RxJs: lossy form of zip operator

Question

Consider using the zip operator to zip together two infinite Observables, one of which emits items twice as frequently as the other.
The current implementation is loss-l

Answer 1

I think the following should take always the last value from each source Observable.

const source1 = Observable.interval(1000).publish();
const source2 = Observable.interval(300).publish();

source1.connect();
source2.connect();

Observable.defer(() => Observable.forkJoin(
        source1.takeUntil(source2.skipUntil(source1)),
        source2.takeUntil(source1.skipUntil(source2))
    ))
    .take(1)
    .repeat()
    .subscribe(console.log);

Live demo: http://jsbin.com/vawewew/11/edit?js,console

This prints:

[ 0, 2 ]
[ 1, 5 ]
[ 2, 8 ]
[ 3, 12 ]
[ 4, 15 ]
[ 5, 18 ]

You might need to turn source1 and source2 into hot Observables if they aren't already.

Edit:

The core part is source1.takeUntil(source2.skipUntil(source1)).

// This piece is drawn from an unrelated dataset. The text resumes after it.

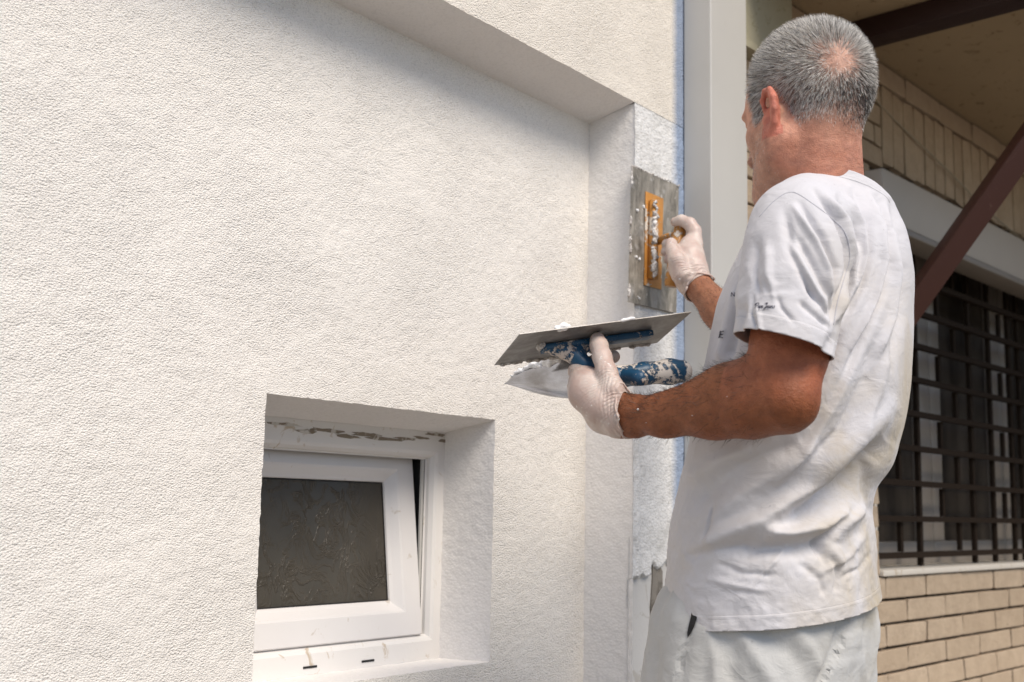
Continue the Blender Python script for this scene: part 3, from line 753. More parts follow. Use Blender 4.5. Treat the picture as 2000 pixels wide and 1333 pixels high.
fields = [head_mesh(), arm_mesh([1.24, .50, 1.06], [1.48, 1.02, 1.50], larm, LH), arm_mesh([1.66, .62, 1.10], [2.10, 1.20, 1.52], rarm, RH), body_core()]
bv, bq = pack(fields)
bn = normals(bv, bq)
L_ = head_local(bv); pxy = proj(bv)
BALD = head_local(at(1648, 100, 1.56)[None])[0]; BALD /= np.linalg.norm(BALD)
def hair_mask(L):
    l, f, u = L[:, 0], L[:, 1], L[:, 2]
    r = np.linalg.norm(L, axis=1)
    line = np.where(f < -.034, -.082 + .01 * np.abs(l) / .07, np.interp(f, [-.034, -.024, -.010, .008, .016, .020, .034, .040, .046, .058, .072], [-.080, -.055, -.014, -.012, -.022, -.050, -.056, -.046, -.015, .010, .045]))
    line = np.where((np.abs(l) < .045) & (f > .03), np.maximum(line, .052 + (f - .06) * .8), line)
    m_ = np.clip((u - line) / .012, 0, 1)
    nape = np.clip((u + .080) / .035, .25, 1); m_ *= np.where(f < -.024, nape, 1)
    m_ *= np.clip((.050 + np.clip((u - .045) * .9, 0, .03) - f) / .010, 0, 1) * (r < .135) * (r > .05)
    b = (L / r[:, None]) @ BALD; ang = np.degrees(np.arccos(np.clip(b, -1, 1))) + 9 * fbm(L * 32, 61, 3) + 2
    return m_, np.clip((ang - 5) / 21, .16, 1)
hm, bald = hair_mask(L_)
inhead = (bv[:, 2] > HC[2] - .26) & (np.linalg.norm((bv - HC)[:, :2], axis=1) < .16)
ear = inhead & (np.sqrt((L_[:, 0] / .0695) ** 2 + ((L_[:, 1] + .01) / .0900) ** 2) > 1.035) & (np.abs(L_[:, 0]) > .0695) & (L_[:, 1] < .014) & (L_[:, 1] > -.035) & (L_[:, 2] < -.008) & (L_[:, 2] > -.084)
tone = np.tile(np.array([.25, .089, .037]), (len(bv), 1))
face = np.array([.60, .325, .23])
tone[inhead] = face
nf = fbm(bv * 60, 3, 2)[:, None]
neckred = np.clip((HC[2] - .06 - bv[:, 2]) / .05, 0, 1)[:, None] * inhead[:, None]
tone = tone * (1 - neckred) + (np.array([.53, .245, .165]) + .03 * nf) * neckred
st = inhead & (L_[:, 1] > -.004) & (L_[:, 2] < -.055)
stw = (np.clip((L_[:, 1] + .004) / .02, 0, 1) * np.clip((-.045 - L_[:, 2]) / .03, 0, 1) * inhead * (L_[:, 2] > -.19))[:, None] * .40
tone = tone * (1 - stw) + np.array([.42, .31, .24]) * stw
hw = (hm * (.25 + .75 * bald) * inhead * ~ear)[:, None] * .72
tone = tone * (1 - hw) + np.array([.36, .30, .265]) * hw
tone[ear] = np.array([.56, .205, .145])
eye = inhead & (np.hypot(np.abs(L_[:, 0]) - .028, L_[:, 2] + .037) < .008) & (L_[:, 1] > .074)
tone[eye] = (.6, .58, .55)
rarm_m = (bv[:, 0] > 1.72) & ~inhead; tone[rarm_m] = (.33, .15, .085)
ua = (bv[:, 0] < 1.5) & (bv[:, 1] < .68) & ~inhead
uw = (np.clip((bv[:, 2] - 1.17) / .05, 0, 1) * ua)[:, None]; tone = tone * (1 - uw) + np.array([.34, .115, .055]) * uw
body = link('body', mesh_np(bv, bq, True, 'body'), M_SKIN, man); set_color(body.data, 'skin_tone', tone)

# ------------------------------------------------------------------ hair: every strand a thin tapering blade
def strands(name, roots, dirs, lens, wid, cols, mat_, parent, bend=None, kind=None):
    n_ = len(roots); up_ = np.cross(dirs, rng.normal(size=(n_, 3))); up_ /= np.linalg.norm(up_, axis=1)[:, None] + 1e-9
    bend = np.zeros((n_, 3)) if bend is None else bend
    w_ = up_ * (wid[:, None] / 2); p0 = roots - dirs * .001; p1 = roots + dirs * lens[:, None] * .5 + bend * lens[:, None] * .12; p2 = roots + dirs * lens[:, None] + bend * lens[:, None] * .5
    v = np.stack([p0 - w_, p0 + w_, p1 - w_ * .85, p1 + w_ * .85, p2 - w_ * .25, p2 + w_ * .25], 1).reshape(-1, 3)
    b = np.arange(n_)[:, None] * 6; q = np.concatenate([b + [0, 1, 3, 2], b + [2, 3, 5, 4]], 1).reshape(-1, 4)
    o = link(name, mesh_np(v, q, True, name), mat_, parent); set_color(o.data, 'strand', np.repeat(cols, 6, 0))
    o['kind'] = 'stuff'; return o
def scatter(v, q, weight, count):
    a = .5 * np.linalg.norm(np.cross(v[q[:, 2]] - v[q[:, 0]], v[q[:, 3]] - v[q[:, 1]]), axis=1)
    w_ = a * weight[q].mean(1); i = rng.choice(len(q), count, p=w_ / w_.sum()); u, t = rng.random((2, count, 1))
    c_ = v[q[i]]; P_ = c_[:, 0] * (1 - u) * (1 - t) + c_[:, 1] * u * (1 - t) + c_[:, 2] * u * t + c_[:, 3] * (1 - u) * t
    return P_, bn[q[i, 0]], i
hw_ = hm * bald * inhead * ~ear
R_, Nn, fi = scatter(bv, bq, hw_, 46000)
Lr = head_local(R_); whorl = BALD * .1
away = Lr - (Lr @ BALD)[:, None] * BALD; away /= np.linalg.norm(away, axis=1)[:, None] + 1e-9      # combed away from the crown
flow = away @ HB
flow = flow + np.array([0, 0, -.5]) * np.clip((-Lr[:, 2:3] + .03) / .06, 0, 1) + hf * .25
flow -= (flow * Nn).sum(1)[:, None] * Nn; flow /= np.linalg.norm(flow, axis=1)[:, None] + 1e-9
side = np.clip((.03 - Lr[:, 2:3]) / .08, 0, 1)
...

This takes values from source1 until source2 emits. But at the same time it will ignore source1 until source2 emits at least one value :).

The forkJoin() Observable works waits until both sources complete while remembering last emission from each one of them.

Then we want to repeat the process and so we use take(1) to complete the chain and .repeat() to resubscribe immediately.